Weitere kleine Verbesserungen sind geplant. Den inhaftierten Flüchtlinge sollen Handys zur Verfügung gestellt werden und die Möglichkeit eingerichtet  werden, das Internet zu nutzen – beides entscheidende Instrumente, um den Kontakt zu Familien und Freunden aufrecht zu halten, aber auch um mit Anwälten und Beratungseinrichtungen in eigener Sache aktiv zu werden. Auch die Freiheiten in der Gestaltung des Tagesablaufes sollen weiter gelockert, die Möglichkeiten zur Freizeitgestaltung ausgebaut werden.

Unabhängig davon, ob Bedingungen verbessert werden, finde ich den Zustand unerträglich, dass Minderjährige (auch wenn es selten vor kommt) nach wie vor den Weg in den Abschiebeknast finden.

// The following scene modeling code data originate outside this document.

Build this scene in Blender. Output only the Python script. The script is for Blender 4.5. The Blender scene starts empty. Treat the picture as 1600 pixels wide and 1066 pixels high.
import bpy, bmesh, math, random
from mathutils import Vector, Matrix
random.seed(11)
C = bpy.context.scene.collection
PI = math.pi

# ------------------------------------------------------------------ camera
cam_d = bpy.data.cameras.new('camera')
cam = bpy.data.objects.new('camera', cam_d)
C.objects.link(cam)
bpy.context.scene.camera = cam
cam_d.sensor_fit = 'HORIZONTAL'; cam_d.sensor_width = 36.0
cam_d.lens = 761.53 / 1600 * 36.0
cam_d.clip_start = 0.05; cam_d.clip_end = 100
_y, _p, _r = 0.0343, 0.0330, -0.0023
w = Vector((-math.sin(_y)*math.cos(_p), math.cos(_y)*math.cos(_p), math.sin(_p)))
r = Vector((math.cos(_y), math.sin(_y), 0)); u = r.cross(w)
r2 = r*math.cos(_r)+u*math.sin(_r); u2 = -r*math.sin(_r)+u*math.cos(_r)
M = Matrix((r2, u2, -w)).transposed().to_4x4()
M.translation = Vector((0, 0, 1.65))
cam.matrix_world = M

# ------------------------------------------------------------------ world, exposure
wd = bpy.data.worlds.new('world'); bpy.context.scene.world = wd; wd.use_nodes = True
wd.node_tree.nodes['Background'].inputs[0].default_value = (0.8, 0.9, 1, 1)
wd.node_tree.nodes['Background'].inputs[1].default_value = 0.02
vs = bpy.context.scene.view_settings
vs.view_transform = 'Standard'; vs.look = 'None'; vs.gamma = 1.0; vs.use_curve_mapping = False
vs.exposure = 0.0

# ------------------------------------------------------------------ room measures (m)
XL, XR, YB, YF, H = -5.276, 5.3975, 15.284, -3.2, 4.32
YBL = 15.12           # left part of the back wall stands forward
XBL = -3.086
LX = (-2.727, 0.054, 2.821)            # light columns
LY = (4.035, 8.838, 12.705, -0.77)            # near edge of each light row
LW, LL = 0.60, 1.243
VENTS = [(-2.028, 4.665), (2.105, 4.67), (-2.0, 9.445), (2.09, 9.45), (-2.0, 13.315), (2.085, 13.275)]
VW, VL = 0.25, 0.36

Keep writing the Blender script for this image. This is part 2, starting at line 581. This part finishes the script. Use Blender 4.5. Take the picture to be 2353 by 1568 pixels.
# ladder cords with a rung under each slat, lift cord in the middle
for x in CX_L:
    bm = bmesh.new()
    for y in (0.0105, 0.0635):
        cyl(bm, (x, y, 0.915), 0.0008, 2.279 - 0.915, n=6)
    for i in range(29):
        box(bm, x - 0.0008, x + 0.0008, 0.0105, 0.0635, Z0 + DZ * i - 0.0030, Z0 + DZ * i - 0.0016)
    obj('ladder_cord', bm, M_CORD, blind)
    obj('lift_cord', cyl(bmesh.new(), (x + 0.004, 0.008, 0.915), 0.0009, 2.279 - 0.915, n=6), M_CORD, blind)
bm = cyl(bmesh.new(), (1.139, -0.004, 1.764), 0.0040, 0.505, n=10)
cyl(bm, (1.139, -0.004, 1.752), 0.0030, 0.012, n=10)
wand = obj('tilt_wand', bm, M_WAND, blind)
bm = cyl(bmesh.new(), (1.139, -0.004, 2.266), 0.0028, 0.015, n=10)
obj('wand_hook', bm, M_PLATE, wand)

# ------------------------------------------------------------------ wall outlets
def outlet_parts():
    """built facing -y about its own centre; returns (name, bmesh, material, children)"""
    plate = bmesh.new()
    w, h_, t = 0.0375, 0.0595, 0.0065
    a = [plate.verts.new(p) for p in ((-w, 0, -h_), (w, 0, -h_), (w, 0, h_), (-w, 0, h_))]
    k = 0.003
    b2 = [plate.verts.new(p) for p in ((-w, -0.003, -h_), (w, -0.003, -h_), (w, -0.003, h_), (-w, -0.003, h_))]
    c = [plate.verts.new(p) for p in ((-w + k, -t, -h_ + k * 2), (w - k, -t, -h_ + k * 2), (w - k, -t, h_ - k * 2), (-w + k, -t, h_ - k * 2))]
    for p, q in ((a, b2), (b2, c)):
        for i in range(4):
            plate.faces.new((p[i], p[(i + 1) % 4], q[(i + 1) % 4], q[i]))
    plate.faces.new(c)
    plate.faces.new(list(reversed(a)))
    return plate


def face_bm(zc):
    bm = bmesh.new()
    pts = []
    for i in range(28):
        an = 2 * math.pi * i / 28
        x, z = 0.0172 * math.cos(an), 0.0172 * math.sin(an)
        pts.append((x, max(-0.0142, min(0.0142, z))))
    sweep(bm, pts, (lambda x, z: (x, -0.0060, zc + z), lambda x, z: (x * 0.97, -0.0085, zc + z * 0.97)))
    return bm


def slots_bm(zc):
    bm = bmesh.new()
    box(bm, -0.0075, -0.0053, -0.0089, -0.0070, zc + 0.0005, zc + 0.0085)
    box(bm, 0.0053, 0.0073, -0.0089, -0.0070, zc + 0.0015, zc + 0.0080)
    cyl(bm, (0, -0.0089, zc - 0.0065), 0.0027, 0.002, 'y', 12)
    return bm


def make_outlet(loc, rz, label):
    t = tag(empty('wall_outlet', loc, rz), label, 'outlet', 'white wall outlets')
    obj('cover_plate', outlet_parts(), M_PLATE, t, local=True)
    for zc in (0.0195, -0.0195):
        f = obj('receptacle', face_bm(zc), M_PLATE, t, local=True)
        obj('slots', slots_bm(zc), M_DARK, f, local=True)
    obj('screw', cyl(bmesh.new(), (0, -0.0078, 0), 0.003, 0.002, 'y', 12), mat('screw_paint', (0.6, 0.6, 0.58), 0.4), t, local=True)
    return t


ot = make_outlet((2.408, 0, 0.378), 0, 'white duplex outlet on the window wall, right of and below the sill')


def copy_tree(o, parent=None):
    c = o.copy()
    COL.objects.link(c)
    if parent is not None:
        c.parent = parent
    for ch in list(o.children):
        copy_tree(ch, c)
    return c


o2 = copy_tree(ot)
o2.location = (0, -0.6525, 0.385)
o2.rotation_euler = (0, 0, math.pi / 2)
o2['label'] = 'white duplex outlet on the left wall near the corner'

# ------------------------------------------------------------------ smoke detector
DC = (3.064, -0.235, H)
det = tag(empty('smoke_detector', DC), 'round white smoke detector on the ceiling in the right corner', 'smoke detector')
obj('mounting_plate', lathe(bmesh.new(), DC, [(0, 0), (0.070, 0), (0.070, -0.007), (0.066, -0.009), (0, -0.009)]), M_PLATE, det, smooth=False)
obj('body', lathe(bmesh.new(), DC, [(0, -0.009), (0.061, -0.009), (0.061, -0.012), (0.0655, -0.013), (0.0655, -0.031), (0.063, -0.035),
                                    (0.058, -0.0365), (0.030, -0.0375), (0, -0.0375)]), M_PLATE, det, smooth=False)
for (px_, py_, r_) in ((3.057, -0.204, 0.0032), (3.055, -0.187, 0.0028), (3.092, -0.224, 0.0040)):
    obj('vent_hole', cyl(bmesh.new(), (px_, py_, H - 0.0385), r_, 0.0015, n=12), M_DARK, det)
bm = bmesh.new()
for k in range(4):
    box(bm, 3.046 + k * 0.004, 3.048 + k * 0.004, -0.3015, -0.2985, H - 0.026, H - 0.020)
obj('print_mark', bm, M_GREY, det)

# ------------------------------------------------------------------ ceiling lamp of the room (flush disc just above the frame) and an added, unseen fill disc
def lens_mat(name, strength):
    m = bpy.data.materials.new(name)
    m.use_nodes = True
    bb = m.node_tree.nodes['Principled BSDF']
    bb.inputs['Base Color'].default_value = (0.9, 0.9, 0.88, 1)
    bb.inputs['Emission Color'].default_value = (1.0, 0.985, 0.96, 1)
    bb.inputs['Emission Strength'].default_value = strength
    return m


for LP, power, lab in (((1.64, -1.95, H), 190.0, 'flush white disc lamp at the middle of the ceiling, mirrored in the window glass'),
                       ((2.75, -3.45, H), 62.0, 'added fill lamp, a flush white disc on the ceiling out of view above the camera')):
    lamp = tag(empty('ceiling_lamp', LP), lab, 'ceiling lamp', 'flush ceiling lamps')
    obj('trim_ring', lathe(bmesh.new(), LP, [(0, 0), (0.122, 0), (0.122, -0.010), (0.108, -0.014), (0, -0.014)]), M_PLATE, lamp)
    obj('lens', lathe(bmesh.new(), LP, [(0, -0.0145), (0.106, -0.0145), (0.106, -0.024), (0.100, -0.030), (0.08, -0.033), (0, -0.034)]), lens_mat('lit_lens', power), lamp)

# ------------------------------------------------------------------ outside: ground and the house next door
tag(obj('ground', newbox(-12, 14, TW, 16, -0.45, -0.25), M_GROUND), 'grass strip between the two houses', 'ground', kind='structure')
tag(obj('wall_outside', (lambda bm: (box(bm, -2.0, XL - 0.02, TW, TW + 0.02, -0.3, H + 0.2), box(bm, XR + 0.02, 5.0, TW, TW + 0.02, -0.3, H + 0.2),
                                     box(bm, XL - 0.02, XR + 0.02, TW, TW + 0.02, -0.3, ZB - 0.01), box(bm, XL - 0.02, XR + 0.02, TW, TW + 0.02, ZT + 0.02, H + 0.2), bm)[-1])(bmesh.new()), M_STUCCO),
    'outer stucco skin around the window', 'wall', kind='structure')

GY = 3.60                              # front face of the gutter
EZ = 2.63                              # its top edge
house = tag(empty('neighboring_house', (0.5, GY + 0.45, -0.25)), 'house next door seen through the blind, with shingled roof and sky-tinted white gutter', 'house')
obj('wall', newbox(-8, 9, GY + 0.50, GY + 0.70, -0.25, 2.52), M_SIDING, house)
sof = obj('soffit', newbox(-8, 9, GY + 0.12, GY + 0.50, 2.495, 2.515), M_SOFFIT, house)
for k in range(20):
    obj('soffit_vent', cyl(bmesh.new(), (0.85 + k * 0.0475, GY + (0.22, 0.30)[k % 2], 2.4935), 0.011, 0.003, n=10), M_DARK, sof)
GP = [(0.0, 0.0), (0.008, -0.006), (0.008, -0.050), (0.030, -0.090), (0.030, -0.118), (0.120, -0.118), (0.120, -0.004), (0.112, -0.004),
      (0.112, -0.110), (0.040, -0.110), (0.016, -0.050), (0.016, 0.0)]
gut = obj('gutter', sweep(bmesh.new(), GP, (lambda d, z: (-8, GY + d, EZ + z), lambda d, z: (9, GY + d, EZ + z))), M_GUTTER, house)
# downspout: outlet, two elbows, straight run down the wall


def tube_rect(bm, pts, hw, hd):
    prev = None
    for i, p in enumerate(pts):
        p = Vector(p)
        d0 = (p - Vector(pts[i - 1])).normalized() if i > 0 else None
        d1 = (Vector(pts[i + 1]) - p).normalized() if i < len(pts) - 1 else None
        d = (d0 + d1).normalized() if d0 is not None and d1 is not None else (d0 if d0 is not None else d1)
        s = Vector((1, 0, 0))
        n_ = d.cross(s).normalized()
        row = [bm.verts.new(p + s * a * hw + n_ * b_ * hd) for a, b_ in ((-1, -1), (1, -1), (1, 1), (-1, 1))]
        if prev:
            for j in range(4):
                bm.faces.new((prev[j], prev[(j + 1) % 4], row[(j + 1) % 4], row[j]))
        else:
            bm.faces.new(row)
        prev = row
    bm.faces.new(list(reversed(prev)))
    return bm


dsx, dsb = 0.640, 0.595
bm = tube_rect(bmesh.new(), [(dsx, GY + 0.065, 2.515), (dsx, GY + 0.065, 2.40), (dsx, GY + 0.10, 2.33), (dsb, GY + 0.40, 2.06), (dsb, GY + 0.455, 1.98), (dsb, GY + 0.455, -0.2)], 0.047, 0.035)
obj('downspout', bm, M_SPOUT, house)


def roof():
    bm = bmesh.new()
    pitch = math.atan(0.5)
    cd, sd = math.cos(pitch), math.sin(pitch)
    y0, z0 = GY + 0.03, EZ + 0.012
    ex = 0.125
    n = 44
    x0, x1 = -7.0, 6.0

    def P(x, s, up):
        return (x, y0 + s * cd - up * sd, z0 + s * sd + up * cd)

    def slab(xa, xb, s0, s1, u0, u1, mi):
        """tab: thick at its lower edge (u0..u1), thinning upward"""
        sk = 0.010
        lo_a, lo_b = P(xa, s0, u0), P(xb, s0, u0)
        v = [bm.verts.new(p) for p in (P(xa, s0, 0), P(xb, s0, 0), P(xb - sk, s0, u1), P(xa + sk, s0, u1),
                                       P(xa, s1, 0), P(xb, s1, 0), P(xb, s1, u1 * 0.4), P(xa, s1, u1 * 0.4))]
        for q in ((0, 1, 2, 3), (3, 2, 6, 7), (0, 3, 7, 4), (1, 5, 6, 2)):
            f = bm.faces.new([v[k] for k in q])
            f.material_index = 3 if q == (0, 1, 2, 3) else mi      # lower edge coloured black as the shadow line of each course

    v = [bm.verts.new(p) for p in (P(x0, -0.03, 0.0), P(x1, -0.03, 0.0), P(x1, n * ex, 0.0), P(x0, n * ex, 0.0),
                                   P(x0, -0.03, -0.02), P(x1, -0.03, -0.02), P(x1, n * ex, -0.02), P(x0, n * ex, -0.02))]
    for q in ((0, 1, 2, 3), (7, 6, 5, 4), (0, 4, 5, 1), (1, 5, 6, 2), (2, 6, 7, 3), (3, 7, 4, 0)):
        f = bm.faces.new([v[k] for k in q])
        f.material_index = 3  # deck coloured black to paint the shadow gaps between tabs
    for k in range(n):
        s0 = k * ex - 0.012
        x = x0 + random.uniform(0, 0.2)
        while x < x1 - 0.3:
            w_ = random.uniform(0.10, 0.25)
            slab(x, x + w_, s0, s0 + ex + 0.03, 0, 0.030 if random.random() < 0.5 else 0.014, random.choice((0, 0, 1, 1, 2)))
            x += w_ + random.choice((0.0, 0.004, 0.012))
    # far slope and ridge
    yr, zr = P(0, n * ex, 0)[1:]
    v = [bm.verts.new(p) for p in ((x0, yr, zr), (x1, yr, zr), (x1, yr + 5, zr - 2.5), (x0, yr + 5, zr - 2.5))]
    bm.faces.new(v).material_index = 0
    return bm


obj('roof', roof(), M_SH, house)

Und auch Traumatisierte, wie es nun mal die allermeisten Menschen auf der Flucht früher oder später sind, haben hier nichts zu suchen und müssen adäquat medizinisch und psychologisch behandelt werden.

Der oben zitierte, sehr junge Afghane geht mir nicht mehr aus dem Kopf: er war nach Norwegen geflohen, nachdem Taliban seinen Vater und seinen Bruder ermordet haben. Nach einem halben Jahr in einer norwegischen Flüchtlingseinrichtung, wo er sich allerdings frei auch außerhalb bewegen konnte, wurde sein Asylantrag abgelehnt. Er sollte innerhalb einer Woche das Land verlassen oder er würde nach Afghanistan zurück geschickt. Bei seiner Einreise nach Deutschland begab er sich in Flensburg  zur Polizei, um um Hilfe zu bitten und wurde unmittelbar verhaftet (!) und nach Rendsburg ins Gefängnis gebracht. In einer Woche soll er wieder nach Norwegen zurück, weil dies sein „europäischer Erstkontaktstaat“ ist, der nach dem Dublin II-Abkommen für sein Asylverfahren zuständig ist. Dort erwartet ihn unmittelbar die Abschiebung nach Afghanistan. Norwegen liefert,  im Gegensatz zu Deutschland, Flüchtlinge in alle Regionen Afghanistans aus, also auch dorthin, wo er akut bedroht wäre. Deutschland liefert Afghanen „nur“ in die Hauptstadt Kabul aus.

Der junge Mann, der inzwischen zum christlichen Glauben konvertiert ist und die Zeit in Deutschland zur Taufe nutzen wird, sagt: „In Afghanistan they will kill me“.